*Dataset content*:

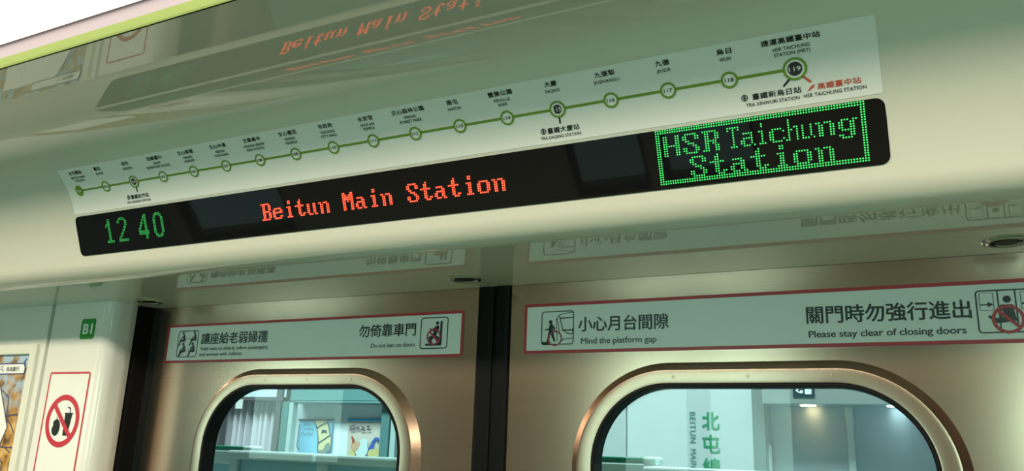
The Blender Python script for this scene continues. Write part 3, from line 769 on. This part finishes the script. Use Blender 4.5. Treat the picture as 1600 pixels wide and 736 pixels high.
# ------------------------------------------------------------------ advertising frame on the left wall
def ad_poster_mat():
    m = bpy.data.materials.new('autumn_leaves_print'); m.use_nodes = True; nt = m.node_tree; b = nt.nodes['Principled BSDF']
    tc = nt.nodes.new('ShaderNodeTexCoord'); vo = nt.nodes.new('ShaderNodeTexVoronoi'); vo.inputs['Scale'].default_value = 34
    nz = nt.nodes.new('ShaderNodeTexNoise'); nz.inputs['Scale'].default_value = 42; nz.inputs['Detail'].default_value = 8
    nt.links.new(tc.outputs['Object'], vo.inputs['Vector']); nt.links.new(tc.outputs['Object'], nz.inputs['Vector'])
    r1 = nt.nodes.new('ShaderNodeValToRGB'); e = r1.color_ramp.elements
    e[0].position = 0.36; e[0].color = (0.10, 0.05, 0.03, 1); e[1].position = 0.64; e[1].color = (0.66, 0.45, 0.18, 1)
    x = e.new(0.5); x.color = (0.46, 0.25, 0.06, 1)
    nt.links.new(nz.outputs['Fac'], r1.inputs['Fac'])
    sep = nt.nodes.new('ShaderNodeSeparateColor'); nt.links.new(vo.outputs['Color'], sep.inputs['Color'])
    mx = nt.nodes.new('ShaderNodeMix'); mx.data_type = 'RGBA'; mx.inputs['B'].default_value = (0.30, 0.17, 0.06, 1)
    mt = nt.nodes.new('ShaderNodeMath'); mt.operation = 'MULTIPLY'; mt.inputs[1].default_value = 0.6
    nt.links.new(sep.outputs[0], mt.inputs[0]); nt.links.new(mt.outputs[0], mx.inputs['Factor']); nt.links.new(r1.outputs['Color'], mx.inputs['A'])
    # pale blue sky patches towards the top of the print
    sx = nt.nodes.new('ShaderNodeSeparateXYZ'); nt.links.new(tc.outputs['Object'], sx.inputs[0])
    mr = nt.nodes.new('ShaderNodeMapRange'); mr.inputs[1].default_value = 0.83; mr.inputs[2].default_value = 0.93
    nt.links.new(sx.outputs['Z'], mr.inputs[0])
    n2 = nt.nodes.new('ShaderNodeTexNoise'); n2.inputs['Scale'].default_value = 26; nt.links.new(tc.outputs['Object'], n2.inputs['Vector'])
    r2 = nt.nodes.new('ShaderNodeValToRGB'); r2.color_ramp.elements[0].position = 0.44; r2.color_ramp.elements[1].position = 0.56
    nt.links.new(n2.outputs['Fac'], r2.inputs['Fac'])
    mm = nt.nodes.new('ShaderNodeMath'); mm.operation = 'MULTIPLY'; nt.links.new(mr.outputs[0], mm.inputs[0]); nt.links.new(r2.outputs['Color'], mm.inputs[1])
    m3 = nt.nodes.new('ShaderNodeMix'); m3.data_type = 'RGBA'; m3.inputs['B'].default_value = (0.36, 0.50, 0.62, 1)
    nt.links.new(mm.outputs[0], m3.inputs['Factor']); nt.links.new(mx.outputs['Result'], m3.inputs['A'])
    nt.links.new(m3.outputs['Result'], b.inputs['Base Color']); b.inputs['Roughness'].default_value = 0.35
    return m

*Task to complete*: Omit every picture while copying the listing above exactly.

*Solution below*:
The Blender Python script for this scene continues. Write part 3, from line 769 on. This part finishes the script. Use Blender 4.5. Treat the picture as 1600 pixels wide and 736 pixels high.
# ------------------------------------------------------------------ advertising frame on the left wall
def ad_poster_mat():
    m = bpy.data.materials.new('autumn_leaves_print'); m.use_nodes = True; nt = m.node_tree; b = nt.nodes['Principled BSDF']
    tc = nt.nodes.new('ShaderNodeTexCoord'); vo = nt.nodes.new('ShaderNodeTexVoronoi'); vo.inputs['Scale'].default_value = 34
    nz = nt.nodes.new('ShaderNodeTexNoise'); nz.inputs['Scale'].default_value = 42; nz.inputs['Detail'].default_value = 8
    nt.links.new(tc.outputs['Object'], vo.inputs['Vector']); nt.links.new(tc.outputs['Object'], nz.inputs['Vector'])
    r1 = nt.nodes.new('ShaderNodeValToRGB'); e = r1.color_ramp.elements
    e[0].position = 0.36; e[0].color = (0.10, 0.05, 0.03, 1); e[1].position = 0.64; e[1].color = (0.66, 0.45, 0.18, 1)
    x = e.new(0.5); x.color = (0.46, 0.25, 0.06, 1)
    nt.links.new(nz.outputs['Fac'], r1.inputs['Fac'])
    sep = nt.nodes.new('ShaderNodeSeparateColor'); nt.links.new(vo.outputs['Color'], sep.inputs['Color'])
    mx = nt.nodes.new('ShaderNodeMix'); mx.data_type = 'RGBA'; mx.inputs['B'].default_value = (0.30, 0.17, 0.06, 1)
    mt = nt.nodes.new('ShaderNodeMath'); mt.operation = 'MULTIPLY'; mt.inputs[1].default_value = 0.6
    nt.links.new(sep.outputs[0], mt.inputs[0]); nt.links.new(mt.outputs[0], mx.inputs['Factor']); nt.links.new(r1.outputs['Color'], mx.inputs['A'])
    # pale blue sky patches towards the top of the print
    sx = nt.nodes.new('ShaderNodeSeparateXYZ'); nt.links.new(tc.outputs['Object'], sx.inputs[0])
    mr = nt.nodes.new('ShaderNodeMapRange'); mr.inputs[1].default_value = 0.83; mr.inputs[2].default_value = 0.93
    nt.links.new(sx.outputs['Z'], mr.inputs[0])
    n2 = nt.nodes.new('ShaderNodeTexNoise'); n2.inputs['Scale'].default_value = 26; nt.links.new(tc.outputs['Object'], n2.inputs['Vector'])
    r2 = nt.nodes.new('ShaderNodeValToRGB'); r2.color_ramp.elements[0].position = 0.44; r2.color_ramp.elements[1].position = 0.56
    nt.links.new(n2.outputs['Fac'], r2.inputs['Fac'])
    mm = nt.nodes.new('ShaderNodeMath'); mm.operation = 'MULTIPLY'; nt.links.new(mr.outputs[0], mm.inputs[0]); nt.links.new(r2.outputs['Color'], mm.inputs[1])
    m3 = nt.nodes.new('ShaderNodeMix'); m3.data_type = 'RGBA'; m3.inputs['B'].default_value = (0.36, 0.50, 0.62, 1)
    nt.links.new(mm.outputs[0], m3.inputs['Factor']); nt.links.new(mx.outputs['Result'], m3.inputs['A'])
    nt.links.new(m3.outputs['Result'], b.inputs['Base Color']); b.inputs['Roughness'].default_value = 0.35
    return m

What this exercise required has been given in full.